Gutierrez adds that her Senate job is something she probably wouldn’t have thought to do on her own. She’s still in contact with friends at the public high school she probably would have attended had she not enrolled in Cristo Rey. Their lives are radically different from hers, she said.

“None of the people I know have ever had a job that wasn’t Pizza Hut or Target,” she said. “Not that there’s anything wrong with that. But me, I can say that I’ve met a lot of senators.”
They’ve even helped some of those senators with their own educations. The pair recently played the role of senators in an exercise with Sen. Curren Price, D-Inglewood, helping him learn how to preside over full sessions of the Senate. First elected to the Assembly in 2006, Price has only been in the Capitol a couple years longer than they have. Gutierrez said she used the playacting opportunity to take an aggressive, argumentative tone, like she’s often heard Senators do when she and Jones sit in on debates.

“We love it when they argue,” she said. “That’s what we look forward to.”

It’s all part of a busy schedule for the pair. Cristo Rey seeks out lower income students. But they have to be in good academic standing to start with to show that they can handle the demands placed on their time.

For instance, Gutierrez and Jones work standard eight-hour workdays in the Senate every Monday and Thursday. The other weekdays, they go to classes—with the hours extended to help make up for the two days they don’t go. On top the regular academic workload, they take four years of theology classes—this is Catholic school after all—as well as attending occasional church retreats. Plus the school requires community service hours from every student: 10 hours a year for freshman and sophomores, 15 for juniors and 20 for seniors.
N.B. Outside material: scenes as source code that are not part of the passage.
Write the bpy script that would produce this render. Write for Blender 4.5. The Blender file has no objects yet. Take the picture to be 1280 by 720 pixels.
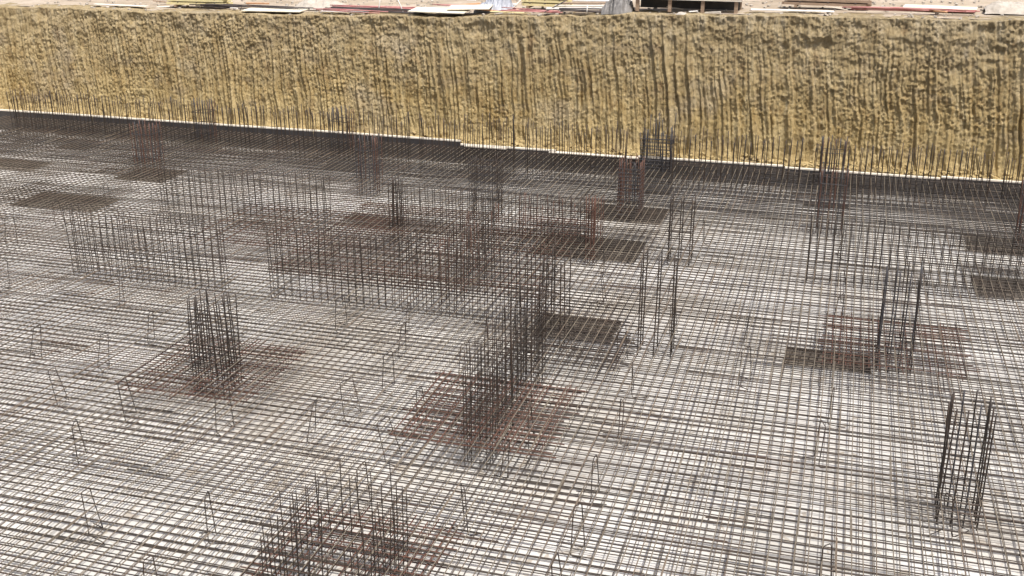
import bpy, math, random
import numpy as np
random.seed(7)
SC = bpy.context.scene
COL = SC.collection
R = math.radians

# ------------------------------------------------------------------ camera
cd = bpy.data.cameras.new('camera'); cam = bpy.data.objects.new('camera', cd); COL.objects.link(cam)
cd.sensor_width = 36; cd.lens = 39.4; cd.clip_start = 0.1; cd.clip_end = 3000
cam.location = (0, 0, 9.5); cam.rotation_euler = (R(90 - 20.4), 0, R(16.4))
SC.camera = cam

# ------------------------------------------------------------------ light
SUN_EL, SUN_AZ = 65, 130          # azimuth measured clockwise from +y
w = bpy.data.worlds.new('World'); SC.world = w; w.use_nodes = True
nt = w.node_tree; bg = nt.nodes['Background']
sky = nt.nodes.new('ShaderNodeTexSky'); sky.sky_type = 'NISHITA'; sky.sun_disc = False
sky.sun_elevation = R(SUN_EL); sky.sun_rotation = R(SUN_AZ); sky.dust_density = 5; sky.ozone_density = .4; sky.air_density = 1.0
nt.links.new(sky.outputs[0], bg.inputs[0]); bg.inputs[1].default_value = 0.15
sl = bpy.data.lights.new('sun', 'SUN'); sl.energy = 4.4; sl.angle = R(0.5); sl.color = (1, .96, .90)
so = bpy.data.objects.new('sun', sl); COL.objects.link(so); so.location = (20, -10, 40)
so.rotation_euler = (R(90 - SUN_EL), 0, R(180 - SUN_AZ))
SC.view_settings.view_transform = 'Standard'; SC.view_settings.look = 'None'
SC.view_settings.gamma = 1; SC.view_settings.exposure = 0.08; SC.view_settings.use_curve_mapping = False

# ------------------------------------------------------------------ materials
def newmat(name):
    m = bpy.data.materials.new(name); m.use_nodes = True
    n = m.node_tree; b = n.nodes['Principled BSDF']
    return m, n, b
def N(n, t, **k):
    o = n.nodes.new(t)
    for a, v in k.items(): setattr(o, a, v)
    return o
def noise(n, vec, scale, detail=4, rough=.6, dist=0):
    o = N(n, 'ShaderNodeTexNoise'); o.inputs['Scale'].default_value = scale; o.inputs['Detail'].default_value = detail
    o.inputs['Roughness'].default_value = rough; o.inputs['Distortion'].default_value = dist
    n.links.new(vec, o.inputs['Vector']); return o.outputs['Fac']
def ramp(n, fac, stops):
    o = N(n, 'ShaderNodeValToRGB'); e = o.color_ramp.elements
    e[0].position, e[0].color = stops[0][0], (*stops[0][1], 1)
    e[1].position, e[1].color = stops[-1][0], (*stops[-1][1], 1)
    for p, c in stops[1:-1]:
        q = e.new(p); q.color = (*c, 1)
    n.links.new(fac, o.inputs[0]); return o.outputs[0]
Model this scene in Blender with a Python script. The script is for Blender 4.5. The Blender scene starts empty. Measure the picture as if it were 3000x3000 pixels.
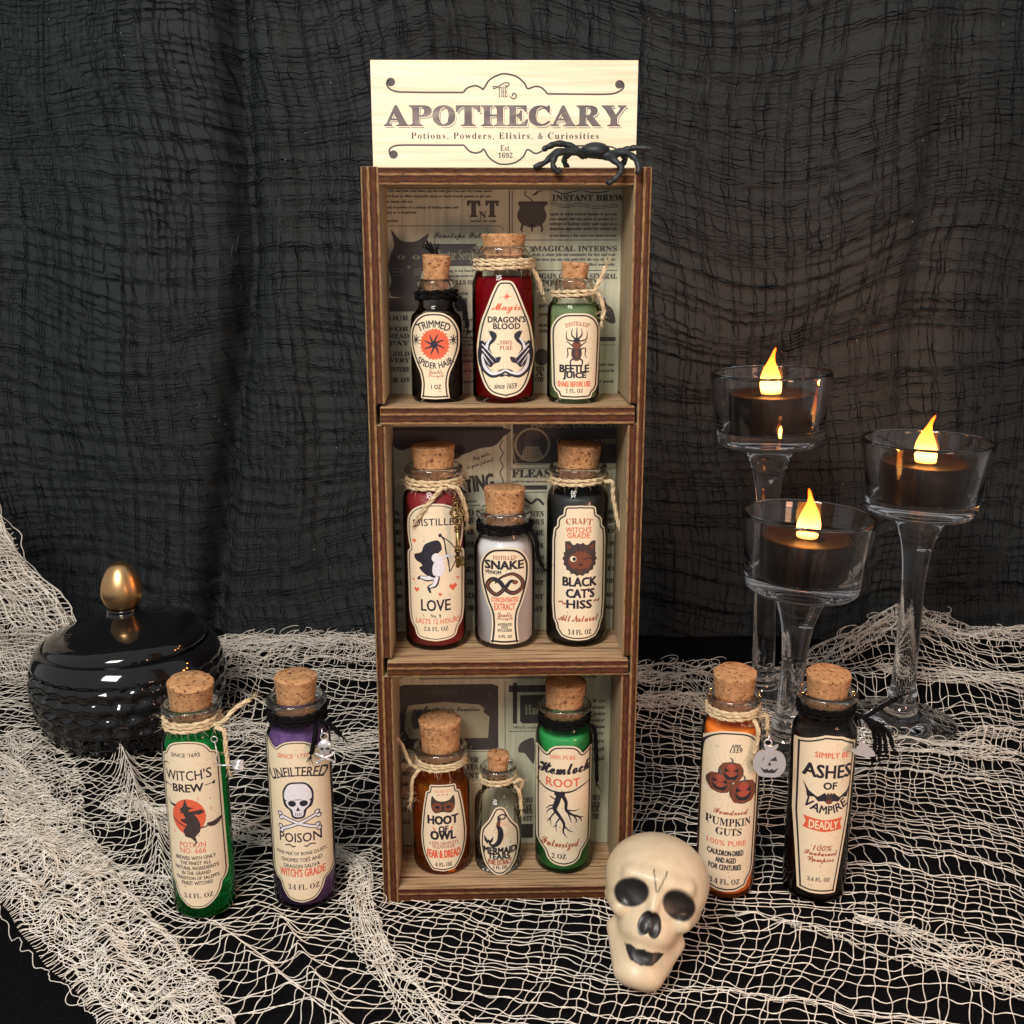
import bpy, math, random
import numpy as np
from mathutils import Vector, Matrix, noise
from mathutils.geometry import tessellate_polygon

S = 0.01            # everything below is authored in centimetres
PI = math.pi
sc = bpy.context.scene
C = sc.collection
rnd = random.Random(7)

# ------------------------------------------------------------------ camera
cam = bpy.data.cameras.new('camera'); cam_o = bpy.data.objects.new('camera', cam); C.objects.link(cam_o)
cam.sensor_width = 36; cam.lens = 36 * 3250 / 3000
cam_o.location = (0, -40 * S, 26.3 * S)
cam_o.rotation_euler = (math.radians(90 - 14), 0, 0)
cam.clip_start = 0.01; cam.clip_end = 50
sc.camera = cam_o

# ------------------------------------------------------------------ light
w = bpy.data.worlds.new('World'); sc.world = w; w.use_nodes = True
bg = w.node_tree.nodes['Background']; bg.inputs[0].default_value = (0.93, 0.94, 0.97, 1); bg.inputs[1].default_value = 0.36

def area(name, loc, target, size, power, col, size_y=None):
    l = bpy.data.lights.new(name, 'AREA'); l.shape = 'RECTANGLE'; l.size = size * S; l.size_y = (size_y or size) * S
    l.energy = power; l.color = col
    o = bpy.data.objects.new(name, l); C.objects.link(o)
    o.location = Vector(loc) * S
    o.rotation_euler = (Vector(target) - Vector(loc)).to_track_quat('-Z', 'Y').to_euler()
    return o
area('window_light', (-26, -66, 76), (-2, 4, 14), 32, 9.6, (1.0, 0.95, 0.87), 30)
area('warm_room_lamp', (38, -40, 16), (2, 0, 6), 12, .95, (1.0, 0.52, 0.32), 12)

sc.view_settings.view_transform = 'Standard'; sc.view_settings.look = 'None'
sc.view_settings.exposure = 0; sc.view_settings.gamma = 1
cy = sc.cycles
cy.use_denoising = True; cy.max_bounces = 14; cy.transparent_max_bounces = 24
cy.transmission_bounces = 12; cy.glossy_bounces = 6; cy.diffuse_bounces = 4
cy.sample_clamp_indirect = 4; cy.caustics_reflective = True; cy.caustics_refractive = True; cy.blur_glossy = 0.3

# ------------------------------------------------------------------ materials
def mat(name, col=(.5, .5, .5), rough=.6, metal=0., **kw):
    m = bpy.data.materials.new(name); m.use_nodes = True
    b = m.node_tree.nodes['Principled BSDF']
    b.inputs['Base Color'].default_value = (*col, 1); b.inputs['Roughness'].default_value = rough
    b.inputs['Metallic'].default_value = metal
    if rough >= .9: b.inputs['Specular IOR Level'].default_value = .06
    for k, v in kw.items():
        b.inputs[k.replace('_', ' ')].default_value = v
    return m
def nt(m):
    t = m.node_tree; return t, t.nodes, t.links, t.nodes['Principled BSDF']
def noise_node(t, scale, detail=3, rough=.55, coord='Object', stretch=(1, 1, 1)):
    n = t.nodes.new('ShaderNodeTexNoise'); n.inputs['Scale'].default_value = scale
    n.inputs['Detail'].default_value = detail; n.inputs['Roughness'].default_value = rough
    tc = t.nodes.new('ShaderNodeTexCoord'); mp = t.nodes.new('ShaderNodeMapping'); mp.inputs['Scale'].default_value = stretch
    t.links.new(tc.outputs[coord], mp.inputs[0]); t.links.new(mp.outputs[0], n.inputs['Vector'])
    return n
def ramp(t, stops, mode='LINEAR'):
    r = t.nodes.new('ShaderNodeValToRGB'); r.color_ramp.interpolation = mode
    e = r.color_ramp.elements
    while len(e) < len(stops): e.new(.5)
    for el, (p, c) in zip(e, stops): el.position = p; el.color = (*c, 1) if len(c) == 3 else c
    return r
def bump(t, b, src, strength, dist):
    bn = t.nodes.new('ShaderNodeBump'); bn.inputs['Strength'].default_value = strength; bn.inputs['Distance'].default_value = dist * S
    t.links.new(src, bn.inputs['Height']); t.links.new(bn.outputs[0], b.inputs['Normal']); return bn
def varied(name, stops, scale, rough=.7, detail=4, stretch=(1, 1, 1), bs=.3, bd=.05, **kw):
    """colour from a noise ramp with a matching bump"""
    m = mat(name, (1, 1, 1), rough, **kw); t, n, l, b = nt(m)
    nn = noise_node(t, scale, detail, stretch=stretch); r = ramp(t, stops)
    l.new(nn.outputs['Fac'], r.inputs[0]); l.new(r.outputs[0], b.inputs['Base Color'])
    if bs: bump(t, b, nn.outputs['Fac'], bs, bd)
    return m

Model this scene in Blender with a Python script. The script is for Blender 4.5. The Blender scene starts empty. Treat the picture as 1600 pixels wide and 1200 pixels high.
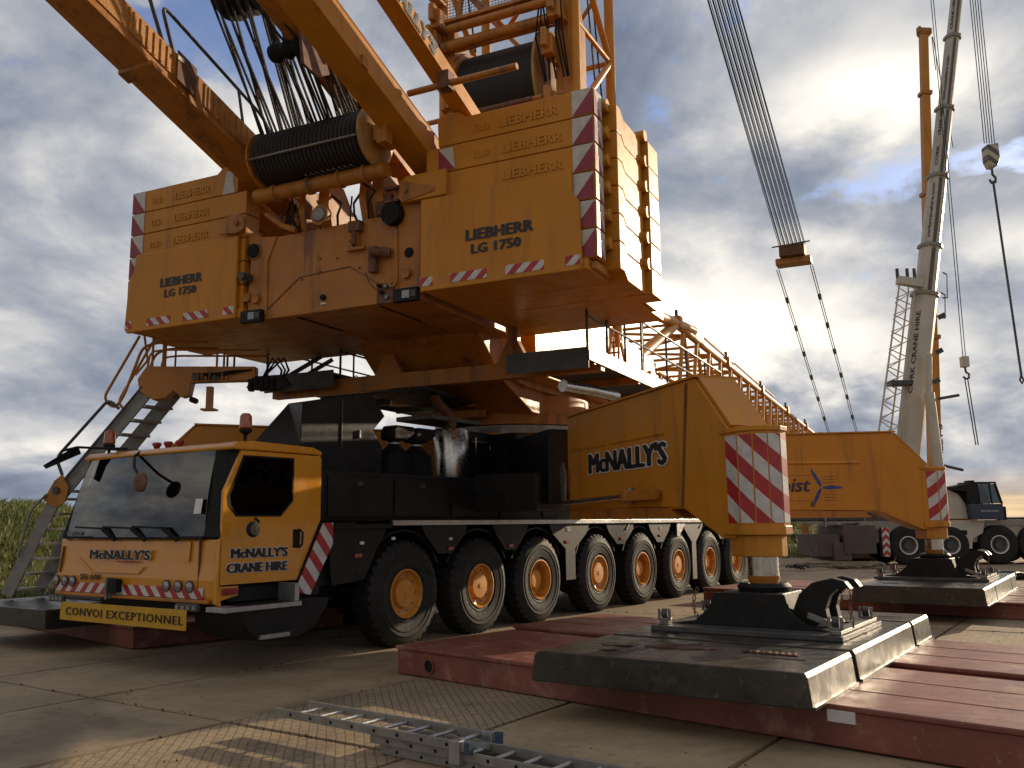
import bpy, bmesh, math, random
from mathutils import Vector, Matrix
R = math.radians
random.seed(7)
scn = bpy.context.scene
COL = scn.collection

# ------------------------------------------------------------------ camera
cam_d = bpy.data.cameras.new('camera')
cam = bpy.data.objects.new('camera', cam_d)
COL.objects.link(cam)
cam_d.sensor_fit = 'HORIZONTAL'
cam_d.sensor_width = 36.0
cam_d.lens = 36.0 * 1390.0 / 1600.0
cam_d.clip_start = 0.1
cam_d.clip_end = 6000.0
_p, _r = R(8.9), R(-0.55)
_rt = Vector((1, 0, 0)); _up = Vector((0, -math.sin(_p), math.cos(_p))); _fw = Vector((0, math.cos(_p), math.sin(_p)))
_rt2 = _rt * math.cos(_r) + _up * math.sin(_r)
_up2 = _up * math.cos(_r) - _rt * math.sin(_r)
cam.matrix_world = Matrix((( _rt2.x, _up2.x, -_fw.x, 0), (_rt2.y, _up2.y, -_fw.y, 0), (_rt2.z, _up2.z, -_fw.z, 1.75), (0, 0, 0, 1)))
scn.camera = cam

# ------------------------------------------------------------------ light and exposure
SUN_AZ, SUN_EL = 47.5, 13.5
sun_d = bpy.data.lights.new('sun', 'SUN')
sun_d.energy = 4.6
sun_d.angle = R(0.6)
sun_d.color = (1.0, 0.80, 0.55)
sun = bpy.data.objects.new('sun', sun_d)
COL.objects.link(sun)
sdir = Vector((math.sin(R(SUN_AZ)) * math.cos(R(SUN_EL)), math.cos(R(SUN_AZ)) * math.cos(R(SUN_EL)), math.sin(R(SUN_EL))))
sun.rotation_euler = sdir.to_track_quat('Z', 'Y').to_euler()
sun.location = sdir * 60
scn.view_settings.view_transform = 'Standard'
scn.view_settings.look = 'None'
scn.view_settings.exposure = 0.18
scn.view_settings.gamma = 1.0
scn.view_settings.use_curve_mapping = False


class NG:
    """small helper for node graphs"""
    def __init__(s, tree):
        s.t = tree; s.n = tree.nodes; s.l = tree.links

    def node(s, typ, **kw):
        n = s.n.new(typ)
        for k, v in kw.items():
            setattr(n, k, v)
        return n

    def put(s, sock, v):
        if v is None:
            return
        if isinstance(v, bpy.types.NodeSocket):
            s.l.new(v, sock)
        else:
            if sock.type == 'RGBA' and not isinstance(v, (int, float)) and len(v) == 3:
                v = (*v, 1)
            sock.default_value = v

    def m(s, op, a, b=None, c=None, clamp=False):
        n = s.node('ShaderNodeMath', operation=op, use_clamp=clamp)
        s.put(n.inputs[0], a); s.put(n.inputs[1], b); s.put(n.inputs[2], c)
        return n.outputs[0]

    def v(s, op, a, b=None):
        n = s.node('ShaderNodeVectorMath', operation=op)
        s.put(n.inputs[0], a)
        if op == 'SCALE':
            s.put(n.inputs[3], b)
        else:
            s.put(n.inputs[1], b)
        return n.outputs['Value'] if op in ('DOT_PRODUCT', 'LENGTH') else n.outputs[0]

    def noise(s, vec, scale, detail=4, rough=0.55, dist=0.0):
        n = s.node('ShaderNodeTexNoise')
        s.put(n.inputs['Vector'], vec)
        n.inputs['Scale'].default_value = scale
        n.inputs['Detail'].default_value = detail
        n.inputs['Roughness'].default_value = rough
        n.inputs['Distortion'].default_value = dist
        return n.outputs[0]

    def mix(s, f, a, b, typ='MIX'):
        n = s.node('ShaderNodeMix', data_type='RGBA', blend_type=typ)
        s.put(n.inputs[0], f); s.put(n.inputs[6], a); s.put(n.inputs[7], b)
        return n.outputs[2]

    def ramp(s, f, lo, hi, a=0.0, b=1.0, smooth=True):
        n = s.node('ShaderNodeMapRange', interpolation_type='SMOOTHSTEP' if smooth else 'LINEAR')
        s.put(n.inputs[0], f)
        for i, x in enumerate((lo, hi, a, b)):
            n.inputs[i + 1].default_value = x
        return n.outputs[0]


# ------------------------------------------------------------------ sky
world = bpy.data.worlds.new('World')
scn.world = world
world.use_nodes = True
wt = world.node_tree
wt.nodes.clear()
g = NG(wt)
tc = g.node('ShaderNodeTexCoord')
sep = g.node('ShaderNodeSeparateXYZ'); g.put(sep.inputs[0], tc.outputs['Generated'])
X, Y, Z = sep.outputs
sky = g.node('ShaderNodeTexSky', sky_type='NISHITA')
sky.sun_disc = False
sky.sun_elevation = R(SUN_EL)
sky.sun_rotation = R(SUN_AZ)
blue = g.v('SCALE', sky.outputs[0], 0.12)
blue = g.mix(1.0, blue, (0.75, 0.9, 1.35), 'MULTIPLY')
Zc = g.m('MAXIMUM', Z, 0.0)
AZ = g.m('MULTIPLY', g.m('ARCTAN2', X, Y), 57.2958)
EL = g.m('MULTIPLY', g.m('ARCSINE', Z), 57.2958)
den = g.m('ADD', Zc, 0.42)
cx = g.m('DIVIDE', X, den); cy = g.m('DIVIDE', Y, den)
comb = g.node('ShaderNodeCombineXYZ')
g.put(comb.inputs[0], cx); g.put(comb.inputs[1], cy); comb.inputs[2].default_value = 3.7
cloudp = comb.outputs[0]
warp = g.node('ShaderNodeTexNoise'); g.put(warp.inputs['Vector'], cloudp)
warp.inputs['Scale'].default_value = 1.3; warp.inputs['Detail'].default_value = 3
wv = g.v('SCALE', g.v('SUBTRACT', warp.outputs[1], (0.5, 0.5, 0.5)), 0.32)
cp2 = g.v('ADD', cloudp, wv)
n1 = g.noise(cp2, 2.0, 8, 0.53)
n2 = g.noise(g.v('ADD', cp2, (7.3, 2.1, 5.0)), 5.6, 8, 0.58)
n3 = g.noise(g.v('ADD', cp2, (1.3, 9.1, 2.0)), 3.8, 7, 0.54)
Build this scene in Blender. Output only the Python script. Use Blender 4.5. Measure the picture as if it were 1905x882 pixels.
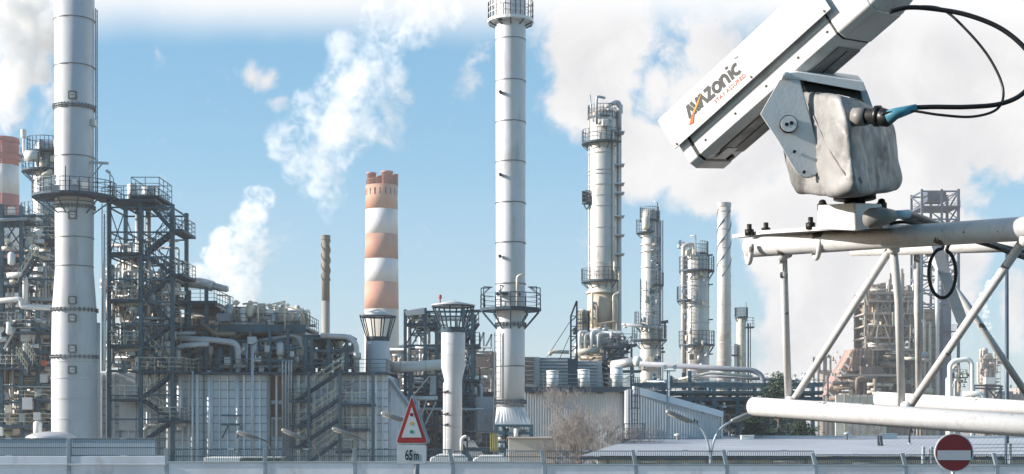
import bpy, bmesh, math, random
from mathutils import Vector as V3, Matrix
R = math.radians
for o in list(bpy.data.objects): bpy.data.objects.remove(o)
SC = bpy.context.scene
COL = SC.collection

# ------------------------------------------------------------------ camera, sky, sun, exposure
F, CX, HY, EYE = 2646.0, 952.5, 790.0, 7.0          # focal length and horizon in photo pixels, eye height over the plant ground
cam = bpy.data.cameras.new("camera"); cam_o = bpy.data.objects.new("camera", cam); COL.objects.link(cam_o)
cam.sensor_width = 36; cam.lens = F / 1905 * 36; cam.shift_y = (HY - 441) / 1905
cam.clip_start = .05; cam.clip_end = 20000
cam_o.location = (0, 0, EYE); cam_o.rotation_euler = (R(90), 0, 0)
SC.camera = cam_o

SUN_EL, SUN_BACK = 21.0, 4.0                         # elevation; degrees the sun stands behind the picture plane, on the left
to_sun = V3((-math.cos(R(SUN_BACK)) * math.cos(R(SUN_EL)), -math.sin(R(SUN_BACK)) * math.cos(R(SUN_EL)), math.sin(R(SUN_EL))))
sun = bpy.data.lights.new("sun", 'SUN'); sun.energy = 5.0; sun.angle = R(.5); sun.color = (1, .925, .84)
sun_o = bpy.data.objects.new("sun", sun); COL.objects.link(sun_o)
sun_o.rotation_euler = to_sun.to_track_quat('Z', 'Y').to_euler(); sun_o.location = to_sun * 300

SC.view_settings.view_transform = 'Standard'; SC.view_settings.look = 'None'
SC.view_settings.exposure = .90; SC.view_settings.gamma = 1; SC.view_settings.use_curve_mapping = False
SC.render.engine = 'CYCLES'
cy = SC.cycles
cy.use_denoising = True; cy.denoiser = 'OPENIMAGEDENOISE'
cy.max_bounces = 6; cy.diffuse_bounces = 2; cy.glossy_bounces = 2; cy.transmission_bounces = 4; cy.volume_bounces = 4; cy.transparent_max_bounces = 8
cy.caustics_reflective = False; cy.caustics_refractive = False
cy.volume_step_rate = 1.5; cy.volume_max_steps = 256
cy.sample_clamp_indirect = 8

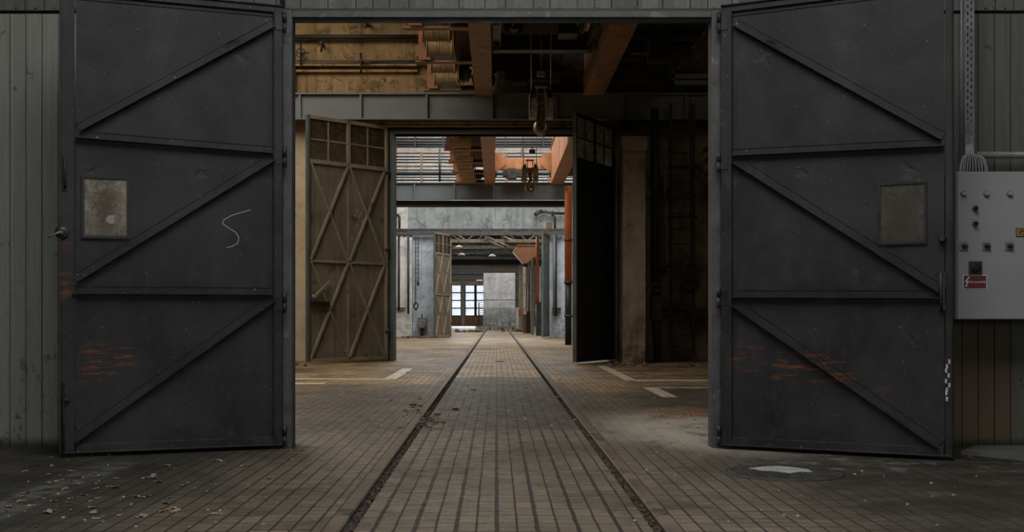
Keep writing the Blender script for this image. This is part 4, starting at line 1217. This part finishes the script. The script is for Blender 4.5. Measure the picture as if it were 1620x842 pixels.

“Our schedules are so jam-packed right now,” Jones said. “Once we get to college, I’m not saying it’s going to be easier, but we’re gonna be used to having a big workload.”
Jones also found time to play on the football team. As a junior he logged over a 1,000 yards at receiver for the Cristo Rey Saints; the teams uniforms look a lot like NFL’s New Orleans Saints redone in purple and white. He missed most of his senior year with an ACL tear, but is currently deciding between playing for Butte College or walking on at Oregon State University.  

The school doesn’t specialize in those who’ve had academic or behavioral problems in the past. Both Jones and Gutierrez said they came in with good grades. Instead, both say they’re trying to avoid the problems and temptations they saw sucking in people around them. Gutierrez said that her would-be high school has a reputation as a “party school.”

Jones spent his first two years of high school at McClatchy, which is known as a pretty good school. But he said it was a little big and chaotic for his tastes. And then there was the day he was walking to school and saw five SWAT trucks after a shooting incident. He has family in law enforcement and would like to be a SWAT officer after college—but didn’t want the SWAT team to be part of his high school experience.

“I was like, ‘Just get to class, just get to class,’” he said.

Both have had previous work experience through Cristo Rey. Jones worked at Big Hairy Dog, a Sacramento firm that does software testing. Gutierrez, who came to Cristo Rey as a freshman, has worked for Catholic Healthcare West and for a vision center.

But both say the Capitol experience has been special, for how much responsibility they’ve been given, and for what the building represents. Jones said that despite living in Sacramento, he’d never even been to the Capitol before coming to work there, but now he avidly follows bills that interest him.

For Gutierrez, it helped bring her family history full circle. Her great grandfather came from Jalisco as a bracero, a temporary worker program that began during World War II. Last year, the Legislature passed AJR 2, a measure by Assemblywoman Anna Caballero, D-Salinas, which offered a settlement to braceros and their families for wages they were cheated out of in the 1940s.

“When I brought my grandparents to the Capitol, I had a copy of that bill,” Gutierrez said. “My grandmother cried. It’s a big part of our history.”